Viene dunque argomentata con molta nettezza l’idea che il regime di guerra sia stato l’antefatto e il prologo del regime fascista, e addirittura che questa equivalenza abbia fatto parte di un vero e proprio progetto politico.
Sfortunatamente manca il sostegno di riferimenti ad analisi e deliberazioni degli organi dirigenti della massoneria. Ci si affida a qualche dichiarazione e brano tratto da scritti di esponenti politici che facevano capo alle logge di Piazza del Gesù o di Palazzo Giustiniani. Ma questa circostanza mi pare una prova documentaria meno forte di quanto Padulo sia disposto a concedere.
L’iscrizione alla massoneria di uomini politici (non solo liberali), di funzionari dello Stato, professionisti, ufficiali delle forze armate, sindaci, intellettuali ecc. è stata un fenomeno normale e in grande misura inevitabile. Fu, infatti, altamente diffuso (ed è quindi assai poco significativo) tra quanti avevano partecipato al processo di unificazione nazionale. Non si può dimenticare, né sottovalutare, che la creazione dello Stato liberale in Italia come in mezza Europa fu opera della massoneria.

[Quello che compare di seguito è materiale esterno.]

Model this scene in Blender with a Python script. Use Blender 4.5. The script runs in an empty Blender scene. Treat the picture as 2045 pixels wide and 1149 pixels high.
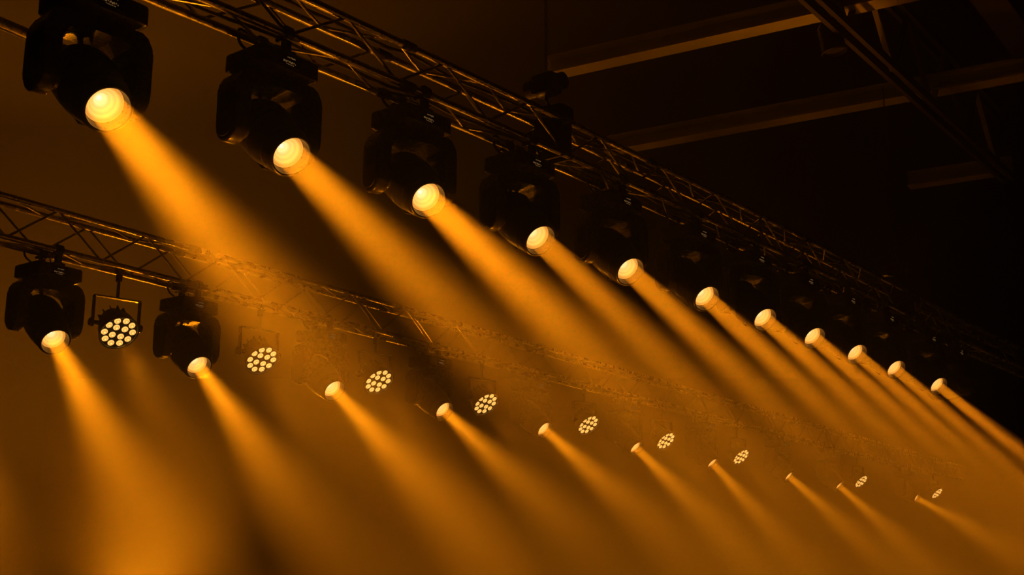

E’ la ragione per la quale Antonio Gramsci, intervenendo in parlamento, per conto dei comunisti, a contrastare il voto del governo a favore dello scioglimento della rete delle associazioni massoniche, si spinse fino a definirle come espressione del partito della borghesia italiana. In realtà il Grande Oriente ha potuto contare anche sul reclutamento di molti socialisti.
Combattere il nemico interno (cioè il Psi) per potere successivamente fare i conti col nemico esterno (le armate dello Stato austro-ungarico) è l’indicazione di una vera e propria strategia. La si trova contenuta nell’interpretazione degli storici che hanno identificato il regime fascista col regime di guerra.
Questo è di gran lunga anche il punto di vista di Padulo, che ne ha fatto un elemento centrale della sua critica — redatta per l’Indice dei libri — alla ricostruzione, presso il Mulino, di uno studioso di prestigio come Roberto Vivarelli.